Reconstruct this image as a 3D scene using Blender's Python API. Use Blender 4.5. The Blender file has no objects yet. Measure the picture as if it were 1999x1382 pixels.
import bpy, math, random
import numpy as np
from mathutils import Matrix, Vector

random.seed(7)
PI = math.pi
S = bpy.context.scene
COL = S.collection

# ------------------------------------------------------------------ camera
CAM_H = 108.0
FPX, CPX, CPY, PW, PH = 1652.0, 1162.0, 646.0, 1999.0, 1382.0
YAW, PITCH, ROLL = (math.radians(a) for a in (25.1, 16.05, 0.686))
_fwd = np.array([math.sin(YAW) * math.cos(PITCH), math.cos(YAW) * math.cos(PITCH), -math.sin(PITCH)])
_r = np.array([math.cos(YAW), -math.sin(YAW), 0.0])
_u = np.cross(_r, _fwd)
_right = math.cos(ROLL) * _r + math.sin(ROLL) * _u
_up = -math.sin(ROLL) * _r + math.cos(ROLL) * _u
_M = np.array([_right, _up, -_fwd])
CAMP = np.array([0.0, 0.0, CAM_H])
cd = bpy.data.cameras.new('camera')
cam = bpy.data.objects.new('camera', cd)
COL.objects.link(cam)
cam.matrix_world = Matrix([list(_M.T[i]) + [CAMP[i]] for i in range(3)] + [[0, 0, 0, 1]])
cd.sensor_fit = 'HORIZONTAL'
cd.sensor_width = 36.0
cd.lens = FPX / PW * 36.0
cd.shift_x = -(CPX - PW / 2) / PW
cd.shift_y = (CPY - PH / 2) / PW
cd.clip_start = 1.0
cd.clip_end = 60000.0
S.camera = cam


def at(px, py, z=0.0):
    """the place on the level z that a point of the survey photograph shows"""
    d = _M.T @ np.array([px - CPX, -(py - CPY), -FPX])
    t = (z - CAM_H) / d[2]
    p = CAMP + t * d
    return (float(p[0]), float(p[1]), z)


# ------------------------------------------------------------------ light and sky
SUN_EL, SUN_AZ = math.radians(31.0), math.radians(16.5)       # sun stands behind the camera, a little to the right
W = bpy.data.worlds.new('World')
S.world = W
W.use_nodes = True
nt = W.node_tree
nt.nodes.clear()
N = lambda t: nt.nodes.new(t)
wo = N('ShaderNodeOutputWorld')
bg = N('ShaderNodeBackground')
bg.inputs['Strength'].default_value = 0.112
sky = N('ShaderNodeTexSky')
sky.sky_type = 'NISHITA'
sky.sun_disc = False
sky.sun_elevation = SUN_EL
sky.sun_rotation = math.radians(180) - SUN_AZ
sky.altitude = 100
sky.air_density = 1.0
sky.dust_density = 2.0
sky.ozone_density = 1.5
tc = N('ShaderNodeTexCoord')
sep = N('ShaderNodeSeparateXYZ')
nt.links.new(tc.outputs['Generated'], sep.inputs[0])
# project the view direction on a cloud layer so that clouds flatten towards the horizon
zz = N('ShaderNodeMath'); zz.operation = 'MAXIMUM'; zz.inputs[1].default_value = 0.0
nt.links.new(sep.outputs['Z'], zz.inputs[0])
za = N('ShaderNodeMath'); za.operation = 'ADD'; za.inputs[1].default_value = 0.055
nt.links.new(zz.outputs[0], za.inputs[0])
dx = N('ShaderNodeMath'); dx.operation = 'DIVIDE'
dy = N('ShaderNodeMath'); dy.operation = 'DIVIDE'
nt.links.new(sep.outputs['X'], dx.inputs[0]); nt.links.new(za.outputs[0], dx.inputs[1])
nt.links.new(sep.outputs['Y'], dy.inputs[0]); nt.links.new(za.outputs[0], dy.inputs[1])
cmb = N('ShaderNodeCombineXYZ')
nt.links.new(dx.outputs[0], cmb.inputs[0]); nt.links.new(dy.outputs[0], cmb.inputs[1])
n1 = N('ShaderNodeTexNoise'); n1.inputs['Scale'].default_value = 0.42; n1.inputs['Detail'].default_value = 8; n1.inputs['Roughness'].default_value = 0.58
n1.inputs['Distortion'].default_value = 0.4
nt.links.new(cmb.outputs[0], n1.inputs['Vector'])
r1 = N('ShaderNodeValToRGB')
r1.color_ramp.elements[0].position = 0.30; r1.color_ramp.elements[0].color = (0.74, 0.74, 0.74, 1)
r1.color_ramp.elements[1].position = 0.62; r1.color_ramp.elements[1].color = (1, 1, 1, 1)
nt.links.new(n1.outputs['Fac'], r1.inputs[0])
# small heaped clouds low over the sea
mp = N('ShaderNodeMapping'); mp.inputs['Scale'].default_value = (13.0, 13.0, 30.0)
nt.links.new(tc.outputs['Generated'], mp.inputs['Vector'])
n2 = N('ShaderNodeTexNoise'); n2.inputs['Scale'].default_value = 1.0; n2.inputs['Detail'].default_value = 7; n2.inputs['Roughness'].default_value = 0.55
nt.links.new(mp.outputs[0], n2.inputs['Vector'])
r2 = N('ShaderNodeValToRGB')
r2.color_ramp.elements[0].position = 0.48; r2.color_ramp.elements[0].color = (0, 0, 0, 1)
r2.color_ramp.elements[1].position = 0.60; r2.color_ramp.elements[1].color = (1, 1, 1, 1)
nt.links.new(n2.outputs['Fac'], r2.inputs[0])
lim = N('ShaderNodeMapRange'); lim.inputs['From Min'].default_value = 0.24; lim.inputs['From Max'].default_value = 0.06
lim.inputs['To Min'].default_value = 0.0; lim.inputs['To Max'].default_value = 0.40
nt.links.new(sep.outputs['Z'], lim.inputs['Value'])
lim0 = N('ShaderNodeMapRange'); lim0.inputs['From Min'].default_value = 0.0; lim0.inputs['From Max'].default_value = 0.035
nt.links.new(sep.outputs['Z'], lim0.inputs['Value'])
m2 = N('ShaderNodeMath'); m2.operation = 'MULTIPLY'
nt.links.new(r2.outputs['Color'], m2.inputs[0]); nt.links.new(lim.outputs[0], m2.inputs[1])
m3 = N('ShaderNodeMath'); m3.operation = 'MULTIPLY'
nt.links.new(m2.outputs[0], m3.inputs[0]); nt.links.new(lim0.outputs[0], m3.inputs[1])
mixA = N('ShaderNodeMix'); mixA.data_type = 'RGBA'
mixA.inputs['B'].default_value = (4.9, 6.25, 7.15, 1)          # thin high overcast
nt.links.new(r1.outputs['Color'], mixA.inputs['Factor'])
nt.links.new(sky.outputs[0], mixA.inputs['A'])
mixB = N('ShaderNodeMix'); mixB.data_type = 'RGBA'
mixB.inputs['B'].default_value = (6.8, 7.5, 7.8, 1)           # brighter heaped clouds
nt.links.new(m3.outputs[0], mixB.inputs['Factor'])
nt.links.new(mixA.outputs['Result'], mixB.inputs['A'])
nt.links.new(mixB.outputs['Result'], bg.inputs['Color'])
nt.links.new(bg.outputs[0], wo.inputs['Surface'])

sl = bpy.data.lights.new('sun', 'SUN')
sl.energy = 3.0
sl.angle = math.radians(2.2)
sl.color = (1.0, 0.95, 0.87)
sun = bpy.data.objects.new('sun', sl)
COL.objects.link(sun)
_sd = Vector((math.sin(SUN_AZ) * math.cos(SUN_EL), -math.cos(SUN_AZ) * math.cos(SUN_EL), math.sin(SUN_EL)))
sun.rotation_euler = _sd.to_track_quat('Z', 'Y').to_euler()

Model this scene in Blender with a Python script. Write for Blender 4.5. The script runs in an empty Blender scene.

▬▬▬▬▬▬▬▬▬▬

- _The exercise_
Please give back all of the records exactly as written.

- _The answer_
Reconstruct this image as a 3D scene using Blender's Python API. Use Blender 4.5. The Blender file has no objects yet. Measure the picture as if it were 1999x1382 pixels.
import bpy, math, random
import numpy as np
from mathutils import Matrix, Vector

random.seed(7)
PI = math.pi
S = bpy.context.scene
COL = S.collection

# ------------------------------------------------------------------ camera
CAM_H = 108.0
FPX, CPX, CPY, PW, PH = 1652.0, 1162.0, 646.0, 1999.0, 1382.0
YAW, PITCH, ROLL = (math.radians(a) for a in (25.1, 16.05, 0.686))
_fwd = np.array([math.sin(YAW) * math.cos(PITCH), math.cos(YAW) * math.cos(PITCH), -math.sin(PITCH)])
_r = np.array([math.cos(YAW), -math.sin(YAW), 0.0])
_u = np.cross(_r, _fwd)
_right = math.cos(ROLL) * _r + math.sin(ROLL) * _u
_up = -math.sin(ROLL) * _r + math.cos(ROLL) * _u
_M = np.array([_right, _up, -_fwd])
CAMP = np.array([0.0, 0.0, CAM_H])
cd = bpy.data.cameras.new('camera')
cam = bpy.data.objects.new('camera', cd)
COL.objects.link(cam)
cam.matrix_world = Matrix([list(_M.T[i]) + [CAMP[i]] for i in range(3)] + [[0, 0, 0, 1]])
cd.sensor_fit = 'HORIZONTAL'
cd.sensor_width = 36.0
cd.lens = FPX / PW * 36.0
cd.shift_x = -(CPX - PW / 2) / PW
cd.shift_y = (CPY - PH / 2) / PW
cd.clip_start = 1.0
cd.clip_end = 60000.0
S.camera = cam


def at(px, py, z=0.0):
    """the place on the level z that a point of the survey photograph shows"""
    d = _M.T @ np.array([px - CPX, -(py - CPY), -FPX])
    t = (z - CAM_H) / d[2]
    p = CAMP + t * d
    return (float(p[0]), float(p[1]), z)


# ------------------------------------------------------------------ light and sky
SUN_EL, SUN_AZ = math.radians(31.0), math.radians(16.5)       # sun stands behind the camera, a little to the right
W = bpy.data.worlds.new('World')
S.world = W
W.use_nodes = True
nt = W.node_tree
nt.nodes.clear()
N = lambda t: nt.nodes.new(t)
wo = N('ShaderNodeOutputWorld')
bg = N('ShaderNodeBackground')
bg.inputs['Strength'].default_value = 0.112
sky = N('ShaderNodeTexSky')
sky.sky_type = 'NISHITA'
sky.sun_disc = False
sky.sun_elevation = SUN_EL
sky.sun_rotation = math.radians(180) - SUN_AZ
sky.altitude = 100
sky.air_density = 1.0
sky.dust_density = 2.0
sky.ozone_density = 1.5
tc = N('ShaderNodeTexCoord')
sep = N('ShaderNodeSeparateXYZ')
nt.links.new(tc.outputs['Generated'], sep.inputs[0])
# project the view direction on a cloud layer so that clouds flatten towards the horizon
zz = N('ShaderNodeMath'); zz.operation = 'MAXIMUM'; zz.inputs[1].default_value = 0.0
nt.links.new(sep.outputs['Z'], zz.inputs[0])
za = N('ShaderNodeMath'); za.operation = 'ADD'; za.inputs[1].default_value = 0.055
nt.links.new(zz.outputs[0], za.inputs[0])
dx = N('ShaderNodeMath'); dx.operation = 'DIVIDE'
dy = N('ShaderNodeMath'); dy.operation = 'DIVIDE'
nt.links.new(sep.outputs['X'], dx.inputs[0]); nt.links.new(za.outputs[0], dx.inputs[1])
nt.links.new(sep.outputs['Y'], dy.inputs[0]); nt.links.new(za.outputs[0], dy.inputs[1])
cmb = N('ShaderNodeCombineXYZ')
nt.links.new(dx.outputs[0], cmb.inputs[0]); nt.links.new(dy.outputs[0], cmb.inputs[1])
n1 = N('ShaderNodeTexNoise'); n1.inputs['Scale'].default_value = 0.42; n1.inputs['Detail'].default_value = 8; n1.inputs['Roughness'].default_value = 0.58
n1.inputs['Distortion'].default_value = 0.4
nt.links.new(cmb.outputs[0], n1.inputs['Vector'])
r1 = N('ShaderNodeValToRGB')
r1.color_ramp.elements[0].position = 0.30; r1.color_ramp.elements[0].color = (0.74, 0.74, 0.74, 1)
r1.color_ramp.elements[1].position = 0.62; r1.color_ramp.elements[1].color = (1, 1, 1, 1)
nt.links.new(n1.outputs['Fac'], r1.inputs[0])
# small heaped clouds low over the sea
mp = N('ShaderNodeMapping'); mp.inputs['Scale'].default_value = (13.0, 13.0, 30.0)
nt.links.new(tc.outputs['Generated'], mp.inputs['Vector'])
n2 = N('ShaderNodeTexNoise'); n2.inputs['Scale'].default_value = 1.0; n2.inputs['Detail'].default_value = 7; n2.inputs['Roughness'].default_value = 0.55
nt.links.new(mp.outputs[0], n2.inputs['Vector'])
r2 = N('ShaderNodeValToRGB')
r2.color_ramp.elements[0].position = 0.48; r2.color_ramp.elements[0].color = (0, 0, 0, 1)
r2.color_ramp.elements[1].position = 0.60; r2.color_ramp.elements[1].color = (1, 1, 1, 1)
nt.links.new(n2.outputs['Fac'], r2.inputs[0])
lim = N('ShaderNodeMapRange'); lim.inputs['From Min'].default_value = 0.24; lim.inputs['From Max'].default_value = 0.06
lim.inputs['To Min'].default_value = 0.0; lim.inputs['To Max'].default_value = 0.40
nt.links.new(sep.outputs['Z'], lim.inputs['Value'])
lim0 = N('ShaderNodeMapRange'); lim0.inputs['From Min'].default_value = 0.0; lim0.inputs['From Max'].default_value = 0.035
nt.links.new(sep.outputs['Z'], lim0.inputs['Value'])
m2 = N('ShaderNodeMath'); m2.operation = 'MULTIPLY'
nt.links.new(r2.outputs['Color'], m2.inputs[0]); nt.links.new(lim.outputs[0], m2.inputs[1])
m3 = N('ShaderNodeMath'); m3.operation = 'MULTIPLY'
nt.links.new(m2.outputs[0], m3.inputs[0]); nt.links.new(lim0.outputs[0], m3.inputs[1])
mixA = N('ShaderNodeMix'); mixA.data_type = 'RGBA'
mixA.inputs['B'].default_value = (4.9, 6.25, 7.15, 1)          # thin high overcast
nt.links.new(r1.outputs['Color'], mixA.inputs['Factor'])
nt.links.new(sky.outputs[0], mixA.inputs['A'])
mixB = N('ShaderNodeMix'); mixB.data_type = 'RGBA'
mixB.inputs['B'].default_value = (6.8, 7.5, 7.8, 1)           # brighter heaped clouds
nt.links.new(m3.outputs[0], mixB.inputs['Factor'])
nt.links.new(mixA.outputs['Result'], mixB.inputs['A'])
nt.links.new(mixB.outputs['Result'], bg.inputs['Color'])
nt.links.new(bg.outputs[0], wo.inputs['Surface'])

sl = bpy.data.lights.new('sun', 'SUN')
sl.energy = 3.0
sl.angle = math.radians(2.2)
sl.color = (1.0, 0.95, 0.87)
sun = bpy.data.objects.new('sun', sl)
COL.objects.link(sun)
_sd = Vector((math.sin(SUN_AZ) * math.cos(SUN_EL), -math.cos(SUN_AZ) * math.cos(SUN_EL), math.sin(SUN_EL)))
sun.rotation_euler = _sd.to_track_quat('Z', 'Y').to_euler()

Model this scene in Blender with a Python script. Write for Blender 4.5. The script runs in an empty Blender scene.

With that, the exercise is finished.